Bruno Seraphin

Grant Type

Dissertation Fieldwork Grant

Institutional Affiliation

Cornell U.

Grant number

Gr. 9929

Approve Date

October 25, 2019

Project Title

Seraphin, Bruno (Cornell U.) "Indigenous Karuk and Settler Colonial State Fire Politics and Practices in Northern California"

BRUNO SERAPHIN, then a graduate student at Cornell University, Ithaca, New York, was awarded a grant in October 2019 to aid research on “Indigenous Karuk and Settler Colonial State Fire Politics and Practices in Northern California,” supervised by Dr. Paul Nasasdy. This multimodal research focuses on the politics of wildfire, prescribed burning, and environmental visual media in northern California. It brings sociocultural, intersectional, critical security, and Indigenous studies theories of crisis to bear on exigent problems of climate (in)justice. Partnering with the Karuk Tribe, fieldwork entailed participant observation during prescribed burns, wildfires, and disaster relief, interviews with Karuk fire practitioners and a range of fire experts, and participatory filmmaking highlighting the revitalization of Karuk cultural burning.
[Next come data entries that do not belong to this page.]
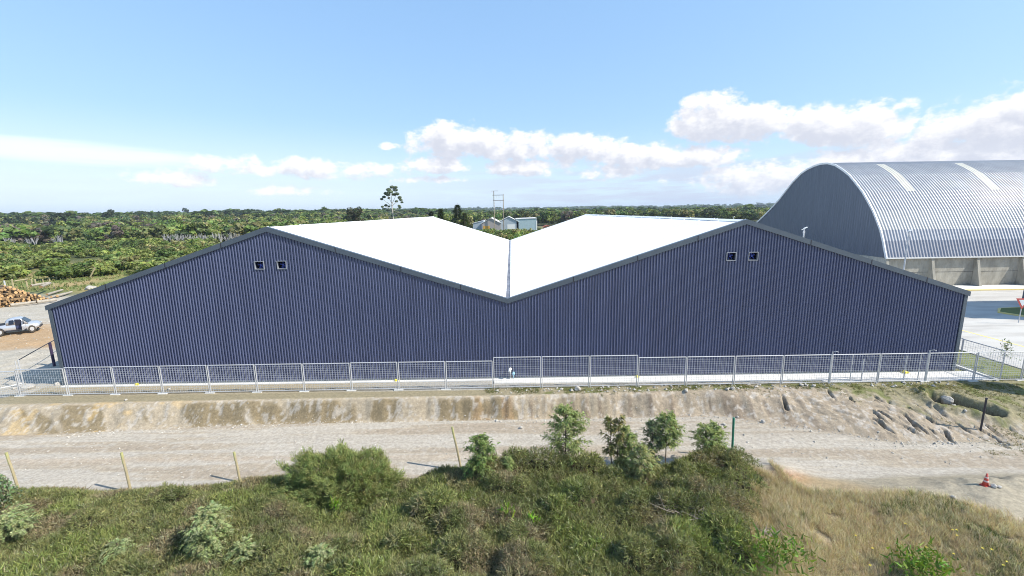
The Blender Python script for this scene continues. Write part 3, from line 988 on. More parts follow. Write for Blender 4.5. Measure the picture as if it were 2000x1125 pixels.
# side fences running back beside the warehouse
fence_panel(2.6, 1.95, False, False, 'mesh fence panel running back along the right side wall beside the lawn, nearest the corner', (31.35, 25.9, .0), R(90))
fence_panel(3.0, 1.95, False, False, 'rear mesh fence panel of the side fence between right side wall and lawn', (31.45, 28.55, .0), R(88))
t = thing('side_fence', 'sparse side fence with white double post and thin top rail running behind the left corner', 'fence', (-33.1, 27.8, hz(-33.1, 27.8)), group=None)
b = MB(); b.tube([(0, 0, -.1), (0, 0, 1.95)], .04, 8); b.tube([(-.16, -.05, .0), (-.16, -.05, 1.9)], .025, 8); b.build('white_post', M['galv'], t)
b = MB(); b.tube([(0, 0, 1.92), (-2.1, 4.0, 1.95), (-4.2, 8.4, 1.95)], .03, 6); b.build('top_rail', M['darksteel'], t)
b = MB(); b.tube([(-2.1, 4.0, -.1), (-2.1, 4.0, 1.95)], .09, 8); b.build('dark_post', mat('plum_steel_post', (.05, .035, .08), None, .5), t)
b = MB(); b.tube([(-.05, -.02, .28), (-1.6, -1.0, .10), (-3.2, -2.0, .05)], .035, 6); b.tube([(-3.2, -2.0, .0), (-3.2, -2.0, 1.9)], .035, 6); b.build('bottom_rail', M['white'], t)
# inner gate behind the fence
t = thing('inner_gate', 'low steel inner gate frame standing on the concrete apron behind the fence', 'gate', (21.9, 26.12, .036))
b = MB(); b.tube([(0, 0, 1.76), (4.55, 0, 1.76)], .032, 6); b.build('top_rail', M['galv'], t)
for px_, hh in ((0, 1.74), (.72, 1.45), (1.75, 1.74), (3.45, 1.62), (4.35, 1.74)):
    b = MB(); b.tube([(px_, 0, 0), (px_, 0, hh)], .03, 6); b.build('post', M['galv'], t)

# ------------------------------------------------------------------ black board by the ditch
pb = PZ(1918, 825, -.45)
for _ in range(4): pb = PZ(1918, 825, hz(pb[0], pb[1]))
t = thing('marker_post', 'thin dark steel post with a small cap standing beside the ditch', 'post', (pb[0], pb[1], hz(pb[0], pb[1]) - .05))
b = MB(); b.tube([(0, 0, 0), (0, 0, 1.95)], .045, 8); b.build('shaft', M['darksteel'], t)
b = MB(); b.tube([(0, 0, 1.951), (0, 0, 1.99)], .06, 8); b.build('cap', M['darksteel'], t)
t = thing('roadside_sign', 'sign board on two posts just beyond the right edge by the fence', 'sign board', (32.0, 24.45, hz(32, 24.45)))
b = MB(); b.box(-.03, .03, -.85, .80, .7, 3.35); b.build('board', M['white'], t)
for s_ in (-.6, .6):
    b = MB(); b.tube([(.07, s_, -.2), (.07, s_, 3.2)], .04, 8); b.build('post', M['galv'], t)

# ------------------------------------------------------------------ pickup truck with its door open
tl = PZ(2.5, 655, -.1); tr = PZ(63.4, 646, -.1)
ang = R(38)
tk = thing('pickup_truck', 'silver double cab pickup with its front door open on the brown dirt', 'pickup truck', (tl[0] - .15 - .66 * math.cos(ang), tl[1] - .69 * math.sin(ang) + .3, hz(-49.5, 41.5)), ang)
tk.scale = (.66, .86, .86)


def loft(secs, m_, name, parent, smooth=True):
    """secs: list of (x, [(y,z)...]) cross sections with equal counts"""
    b = MB(); n = len(secs[0][1]); base = []
    for x_, ps in secs:
        base.append(len(b.v)); b.v += [(x_, yy, zz) for yy, zz in ps]
    for a0, a1 in zip(base[:-1], base[1:]):
        for i in range(n):
            j = (i + 1) % n
            b.f.append((a0 + i, a0 + j, a1 + j, a1 + i)); b.mi.append(0)
    b.f.append(tuple(base[0] + i for i in range(n))); b.mi.append(0)
    b.f.append(tuple(base[-1] + i for i in range(n))); b.mi.append(0)
    o = b.build(name, m_, parent, smooth)
    return o


def sec(hw, z0, z1, r=.08, tuck=.04):
    return [(-hw + tuck, z0), (hw - tuck, z0), (hw, z0 + .2), (hw, z1 - r * 1.5), (hw - r, z1), (-hw + r, z1), (-hw, z1 - r * 1.5), (-hw, z0 + .2)]


# x: 0 = rear bumper .. 5.3 = nose ; y negative = camera side
body = loft([(0, sec(.86, .55, 1.05)), (.12, sec(.90, .45, 1.12)), (1.7, sec(.92, .42, 1.13)), (3.0, sec(.92, .40, 1.10)), (3.75, sec(.92, .40, 1.10, .12)), (4.5, sec(.91, .42, 1.05, .16)),
             (4.82, sec(.88, .45, .96, .18)), (4.98, sec(.80, .48, .84, .12)), (5.04, sec(.72, .50, .74, .08))], M['silver'], 'body', tk)


def csec(hw0, hw1, z1):
    return [(-hw0, 1.05), (hw0, 1.05), (hw1, z1 - .08), (hw1 - .12, z1), (-hw1 + .12, z1), (-hw1, z1 - .08)]


cab = loft([(1.55, csec(.90, .80, 1.12)), (1.75, csec(.90, .72, 1.66)), (2.3, csec(.90, .70, 1.77)), (2.9, csec(.90, .70, 1.78)), (3.2, csec(.90, .71, 1.70)), (3.95, csec(.90, .80, 1.12))], M['silver'], 'cab', tk)
wn = MB()
for s in (-1, 1):
    wn.face([(1.98, s * .895, 1.13), (2.52, s * .895, 1.13), (2.52, s * .745, 1.62), (2.05, s * .745, 1.60)])
wn.face([(3.93, -.78, 1.15), (3.93, .78, 1.15), (3.30, .66, 1.67), (3.30, -.66, 1.67)])
wn.face([(1.57, -.75, 1.15), (1.57, .75, 1.15), (1.73, .68, 1.58), (1.73, -.68, 1.58)])
wn.v = [(a + (.03 if a > 3.2 else -.02 if a < 1.8 else 0), c * 1.012, d) for a, c, d in wn.v]
wn.build('window', M['glass'], tk)
b = MB(); b.prism([(2.66, .52), (3.62, .52), (3.66, 1.1), (3.20, 1.62), (2.66, 1.66)], 'y', -.945, -.70); o = b.build('door_opening', M['void'], tk)
b = MB(); b.box(2.72, 3.2, -.955, -.946, .62, .95); b.build('seat', mat('navy_seat', (.03, .04, .10), None, .8), tk)
dr = MB(); dr.prism([(-.0, .50), (-.88, .50), (-.90, 1.05), (-.86, 1.08), (-.55, 1.60), (-.30, 1.62), (-.02, 1.12)], 'y', -.03, .03)
dr = dr.build('open_door', M['silver'], tk); dr.location = (3.62, -.95, 0); dr.rotation_euler = (0, 0, R(84))
b = MB(); b.prism([(-.80, 1.10), (-.53, 1.55), (-.32, 1.56), (-.10, 1.12)], 'y', -.036, .036); b.build('door_glass', M['glass'], dr)
for x_ in (1.0, 4.25):
    for s in (-1, 1):
        b = MB()
        for (ra, ya, yb_) in ((.40, .66, .935),):
            b.tube([(x_, s * ya, .39), (x_, s * yb_, .39)], ra, 22)
        w = b.build('tyre', M['tyre'], tk)
        b = MB(); b.tube([(x_, s * .93, .39), (x_, s * .95, .39)], .23, 14); b.tube([(x_, s * .945, .39), (x_, s * .965, .39)], .07, 8); b.build('rim', M['galv'], w)
        b = MB()
        pts_ = [(x_ + .47 * math.cos(a), .40 + .47 * math.sin(a)) for a in np.linspace(R(-5), R(185), 13)] + [(x_ + .40 * math.cos(a), .40 + .40 * math.sin(a)) for a in np.linspace(R(185), R(-5), 13)]
        b.prism(pts_, 'y', s * .80 if s > 0 else -.955, .955 if s > 0 else -.80); b.build('wheel_arch', M['darksteel'] if x_ < 2 else M['silver'], tk)
b = MB(); b.box(1.55, 3.75, -.97, -.84, .36, .42); b.build('side_step', M['darksteel'], tk)
for s in (-1, 1):
    b = MB(); b.prism([(4.76, .78), (4.95, .72), (4.98, .84), (4.72, .94)], 'y', min(s * .60, s * .885), max(s * .60, s * .885)); b.build('headlight', mat('headlight_glass', (.75, .78, .82), None, .1), tk)
b = MB(); b.box(4.93, 5.08, -.72, .72, .42, .58); b.build('bumper', M['darksteel'], tk, bevel=.03)
b = MB(); b.box(3.42, 3.60, -1.12, -.95, 1.05, 1.22); b.build('side_mirror', M['darksteel'], tk, bevel=.03)
b = MB(); b.box(.25, 1.5, -.78, .78, 1.115, 1.16); b.build('bed_cover', M['black'], tk, bevel=.01)

# ------------------------------------------------------------------ log pile
lx, ly = -64.5, 58.0
base_log = None
cnt = 0
lrng = random.Random(5)
rowsets = []
dirv = Vector((1, .62, 0)).normalized()          # the pile runs back to the right
nrm = Vector((-dirv.y, dirv.x, 0))
P0 = PZ(-25, 604, 0); P1 = PZ(104, 583, 0)
along = Vector((P1[0] - P0[0], P1[1] - P0[1], 0)); LA = along.length; along.normalize()
back = Vector((-along.y, along.x, 0))
for row in range(11):
    rr_ = .15
    n_ = int(LA / .31) - row * 2
    for j in range(n_):
        if cnt >= 240: break
        xq = .2 + row * .2 + j * .31 + lrng.uniform(-.05, .05)
        prof_h = 1.2 + 2.6 * max(0, math.sin(xq / LA * 2.6 + .35)) * (.75 + .3 * math.sin(xq * 1.3))
        zq = rr_ + row * .26
        if zq > prof_h: continue
        r_ = lrng.uniform(.10, .19)
        if base_log is None:
            b = MB(); b.cur = 0; b.tube([(0, 0, 0), (0, 2.5, 0), (0, 5.2, .0)], [1, .95, .9], 10, False)
            b.cur = 1; b.tube([(0, -.01, 0), (0, .02, 0)], 1.0, 10); b.tube([(0, 5.19, 0), (0, 5.21, 0)], .9, 10)
            base_log = b.build('log', [M['logbark'], M['logend']]); o = base_log
        else:
            o = base_log.copy(); COL.objects.link(o)
        cnt += 1
        q_ = Vector((P0[0], P0[1], 0)) + along * xq + back * lrng.uniform(-.35, .45)
        o.location = (q_.x, q_.y, zq + lrng.uniform(-.04, .04) + hz(q_.x, q_.y))
        o.scale = (r_, 1, r_)
        o.rotation_euler = (lrng.uniform(-.02, .02), lrng.uniform(0, 3), math.atan2(along.y, along.x) + lrng.uniform(-.12, .12))
        tag(o, 'sawn log with a pale orange cut end in the log pile at the left edge', 'log', 'sawn logs in the big pile')
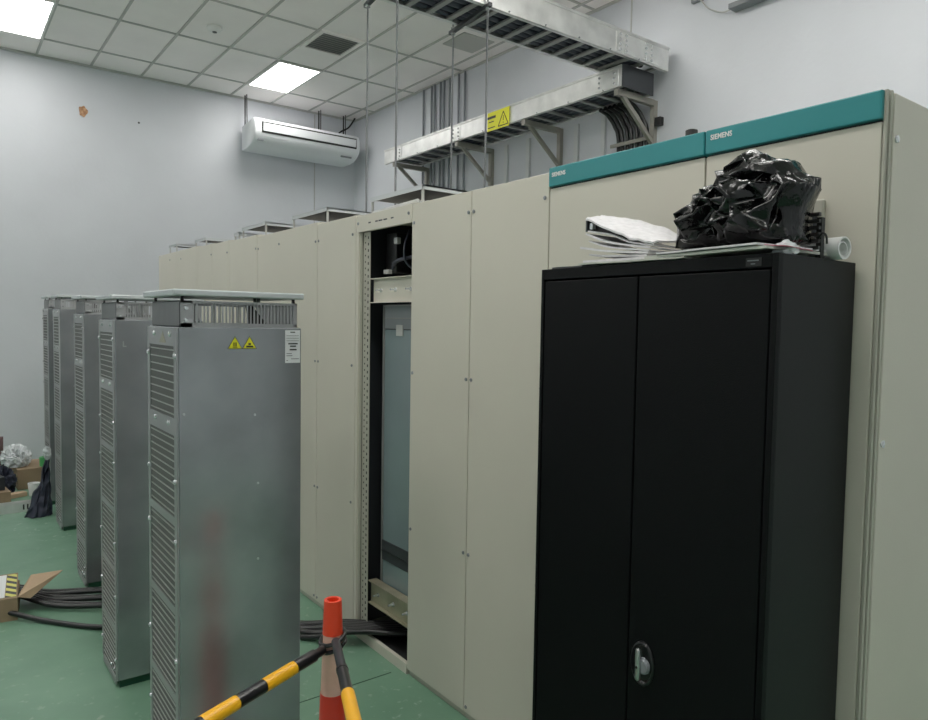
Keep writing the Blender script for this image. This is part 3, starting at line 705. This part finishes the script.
# cables lying in trays
for k, y in enumerate((3.80, 3.87, 3.94, 4.01, 4.08)):
    bm = bmesh.new(); tube(bm, [(.6+.9*i, y+.006*math.sin(i*1.7+k), 3.83) for i in range(5)]+[(4.62-.0*k, y, 3.83), (4.70, y, 3.83)], .026, 10, 4)
    o = done('power_cable', bm, M['cableb'], None, loc=(2.5,y,3.805), smooth=True); tag(o, 'dark power cable lying in the upper overhead cable tray', 'cable', 'power cables in the upper tray')
for k, x in enumerate((4.52, 4.59, 4.66, 4.73, 4.79)):
    bm = bmesh.new(); tube(bm, [(x, 4.02+.86*i, 3.65) for i in range(5)], .024, 10, 3)
    o = done('power_cable', bm, M['cableb'], None, loc=(x,5.5,3.626), smooth=True); tag(o, 'dark power cable lying in the lower wall cable tray', 'cable', 'power cables in the lower tray')
# tray knee between the two
quick('tray_elbow', M['darkgrey'], T1, (4.455, 4.845, 3.852, 3.8595, 3.60, 3.782))
# brackets
for (y, lab) in ((3.93, 'steel wall bracket under the near end of the lower tray'), (5.06, 'steel wall bracket just right of the yellow sign'),
                 (6.13, 'steel wall bracket left of the yellow sign under the lower tray'), (7.40, 'steel wall bracket under the far end of the lower tray')):
    t = thing('wall_bracket', lab, 'bracket', (XW-.02, y, 3.25), 'wall brackets under the lower cable tray')
    quick('wall_strut', M['bracket'], t, (XW-.045, XW-.001, y-.022, y+.022, 3.20, 3.60))
    quick('arm', M['bracket'], t, (4.47, XW-.045, y-.022, y+.022, 3.553, 3.603))
    bm = bmesh.new(); bar(bm, (4.55, y, 3.56), (XW-.03, y, 3.24), .03, .035); done('diagonal_brace', bm, M['bracket'], t)
# trapeze hangers with threaded rods
for k, (xa, xb, lab) in enumerate(((2.96, 3.02, 'trapeze hanger with two long rods, right one of the pair under the overhead tray'), (2.265, 2.325, 'trapeze hanger with two long rods, left one at the top of the view'))):
    t = thing('rod_hanger', lab, 'hanger', (xa, 3.95, 3.76), 'rod hangers of the overhead tray')
    bm = bmesh.new(); bar(bm, (xa-(xb-xa)*.07, 3.69, 3.7705), (xb+(xb-xa)*.1, 4.24, 3.7705), .026, .025); done('cross_bar', bm, M['darkgrey'], t)
    for (x, y) in ((xa, 3.725), (xb, 4.195)):
        zb = (2.2365 if y < 3.765 else 2.2485) if x < XBK else 0
        bm = bmesh.new(); cyl(bm, (x, y, zb), (x, y, ZC), .0068, n=8); done('rod', bm, M['rod'], t)
        for zn in (3.746, 3.7835):
            bm = bmesh.new(); cyl(bm, (x, y, zn), (x, y, zn+.012), .016, n=6); done('nut', bm, M['screw'], t)
# conduits on the right wall
for k, y in enumerate((7.50, 7.32, 7.25, 7.13, 7.05, 6.94, 6.76, 6.64)):
    bm = bmesh.new(); cyl(bm, (XW-.022, y, 0), (XW-.022, y, ZC-.013), .013, n=10)
    o = done('conduit', bm, M['conduit'], None, loc=(XW-.022,y,0), smooth=True); tag(o, 'thin dark conduit running floor to ceiling behind far end of the lower tray', 'conduit', 'dark conduits on the right wall')
for k, y in enumerate((5.88, 5.53, 4.84, 4.50)):
    o = quick('wall_trunking', M['trunk'], None, (XW-.03, XW-.0005, y-.024, y+.024, 0, 3.60), bev=.003, loc=(XW-.02,y,0)); tag(o, 'pale vertical cable trunking on the right wall below the lower tray', 'trunking', 'pale trunking on the right wall')
# cables dropping down the wall at the near end
for k in range(7):
    y = 4.30-.052*k; x = XW-.035-.012*(k % 2)
    bm = bmesh.new(); tube(bm, [(4.76,y+.06,3.585),(4.86,y+.06,3.555),(x-.02,y+.03,3.46),(x,y,3.3),(x,y,2.6),(x,y,1.6),(x,y,.05)], .019, 10, 5)
    o = done('drop_cable', bm, M['cable'], None, loc=(x,y,0), smooth=True); tag(o, 'thick black cable dropping down the wall beside the near tray bracket', 'cable', 'black cables dropping from the lower tray')
bm = bmesh.new(); box(bm, XW-.082, XW-.068, 3.94, 4.36, 3.27, 3.30); o = done('cable_clamp', bm, M['bracket'], None, loc=(XW-.03,4.15,3.27)); tag(o, 'steel clamp bar across the bundle of dropping black cables', 'clamp')
o = quick('wall_switch', M['ink'], None, (XW-.05, XW-.001, 3.84, 3.90, 3.38, 3.45), bev=.004, loc=(XW-.02,3.87,3.38)); tag(o, 'small black box on the wall beside the near tray bracket', 'switch')
# fixture at the top right on the wall
t = thing('wall_lamp', 'grey batten lamp fixed to the right wall at the top edge', 'lamp', (XW-.06, 2.8, 4.1))
quick('batten', M['acg'], t, (XW-.10, XW-.002, 2.0, 3.20, 4.10, 4.14), bev=.004)
bm = bmesh.new(); cyl(bm, (XW-.06, 2.05, 4.16), (XW-.06, 3.15, 4.16), .014, n=12); done('tube', bm, M['white'], t, smooth=True)
t = thing('wall_socket', 'small grey cable clip on the wall left of the batten lamp', 'socket', (XW-.02, 3.53, 4.30))
bm = bmesh.new(); box(bm, XW-.04, XW-.001, 3.48, 3.58, 4.29, 4.33, bev=.004); done('clip', bm, M['acg'], t)
bm = bmesh.new(); tube(bm, [(XW-.03,3.50,4.30),(XW-.03,3.42,4.20),(XW-.03,3.30,4.13),(XW-.04,3.20,4.12)], .006); done('flex', bm, M['tbar'], t, smooth=True)

# ------------------------------------------------------------------ traffic cone and barrier bars
cx, cy = .815, 1.63
t = thing('traffic_cone', 'orange and white traffic cone joining two striped barrier bars', 'traffic cone', (cx, cy, 0))
R_ = lambda z: .0215+(.957-z)*.036
def band(a, b, m, name, extra=0.0, hollow=False):
    bm = bmesh.new()
    pr = [(R_(a)+extra, a), (R_((a+b)/2)+extra, (a+b)/2), (R_(b)+extra, b)]
    if hollow: pr += [(R_(b)-.006, b), (R_(b)-.006, b-.04)]
    lathe(bm, pr, (cx, cy, 0), 'Z', 36); return done(name, bm, m, t, smooth=True)
band(.03, .55, M['red'], 'lower_cone'); band(.55, .61, M['pink'], 'lower_sleeve'); band(.61, .712, M['red'], 'red_band', .001); band(.712, .868, M['pink'], 'reflective_sleeve', .0)
band(.868, .957, M['orange'], 'top_sleeve', .0012, True)
bm = bmesh.new(); box(bm, cx-.17, cx+.17, cy-.17, cy+.17, 0, .03, bev=.008); done('base', bm, M['ink'], t)
def barrier(a, b, label, segs):
    a = V(a); b = V(b); d = (b-a).normalized()
    t = thing('barrier_bar', label, 'barrier bar', tuple(a), 'striped barrier bars joined at the cone')
    for (s0, s1, m, r, nm) in segs:
        bm = bmesh.new(); cyl(bm, a+d*s0, a+d*s1, r, n=24); done(nm, bm, M[m], t, smooth=True)
    # loop around the cone
    bm = bmesh.new(); c = V((cx, cy, a.z)); n = 28; rr = R_(a.z)+.0065
    tube(bm, [(c.x+rr*math.cos(2*math.pi*k/n), c.y+rr*math.sin(2*math.pi*k/n), a.z+.012*math.cos(2*math.pi*k/n)) for k in range(n+1)], .0055, 8, 0)
    done('cone_loop', bm, M['bblack'], t, smooth=True)
a1 = (cx-.035, cy-.016, .838)
d1 = V((-.34, -.152, 0)).normalized()
barrier(a1, V(a1)+d1*1.4, 'black and yellow barrier bar running left from the cone',
        [(0,.04,'bblack',.012,'sleeve'), (.035,.108,'bblack',.0155,'tube'), (.108,.208,'byellow',.016,'yellow_band'), (.208,.290,'bblack',.0155,'tube'), (.290,.385,'byellow',.016,'yellow_band'), (.385,.485,'bblack',.0155,'tube'), (.485,.585,'byellow',.016,'yellow_band'), (.585,1.4,'bblack',.0155,'tube')])
a2 = (cx-.006, cy-.030, .857)
d2 = V((-.132, -.345, 0)).normalized()
barrier(a2, V(a2)+d2*1.3, 'black and yellow barrier bar running towards the camera from the cone',
        [(0,.145,'darkgrey',.0115,'sleeve'), (.145,.157,'bblack',.0145,'collar'), (.157,.262,'bblack',.0135,'tube'), (.262,.40,'byellow',.0155,'yellow_band'), (.40,.52,'bblack',.0155,'tube'), (.52,.65,'byellow',.0155,'yellow_band'), (.65,1.3,'bblack',.0155,'tube')])

# ------------------------------------------------------------------ floor cables
routes = []
for k in range(6):
    o_ = .052*k
    routes.append([(-.10, 4.88-.02*k, .10-.0*k), (.30, 4.86-o_*.6, .09), (.52, 4.80-o_, .03), (.78, 4.70-o_*1.3, .017+.012*(k%2)), (1.10, 4.45-o_, .016), (1.42, 3.95-o_*.7, .016), (1.56, 3.58-o_*.7, .016+.006*(k%2)), (1.70, 3.30-o_*.5, .085), (1.90, 3.14-o_*.6, .085), (2.15, 3.06-o_*.4, .085)])
for k, r in enumerate(routes):
    bm = bmesh.new(); tube(bm, r, .0145, 12, 8); o = done('floor_cable', bm, M['cable'], None, loc=(r[4][0],r[4][1],0), smooth=True)
    tag(o, 'thick black cable in the bundle running over the green floor into the open bay', 'cable', 'black floor cables bundled behind the second cabinet')
bm = bmesh.new(); tube(bm, [(-.2,4.45,.017),(.15,4.55,.07),(.26,4.56,.055),(.45,4.38,.017),(.68,4.12,.016),(.95,3.98,.016),(1.3,3.7,.016),(1.52,3.38,.016),(1.68,3.16,.085),(1.9,3.0,.085)], .0145, 12, 8)
o = done('floor_cable', bm, M['cable'], None, loc=(.6,4.2,0), smooth=True); tag(o, 'single black cable lying apart in front of the cable bundle on the floor', 'cable')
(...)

Karuk people work not only for ‘land back’ but ‘fire back”the resurgence of their ancestral right and responsibility to manage and care for their lands with intentionally-set fires, as they have done since time immemorial. Responding to both climate risk and ongoing settler colonialism, Karuk fire practitioners assert sovereignty while navigating between, on one side, a centralized firefighting apparatus premised on the settler state’s entitlement to environmental authority, and on the other side, a ‘traditional ecological knowledge (TEK) rush,’ a broad based eco-colonial impulse to commodify Indigenous knowledge. Examining grassroots mobilizations post-wildfire disaster, the ethnography attests that environmental catastrophes are sites of ambivalent social potentiality: for terror by proto-ecofascist militias as well as for mutual aid and unlikely alliances between Indigenous and non-Indigenous peoples.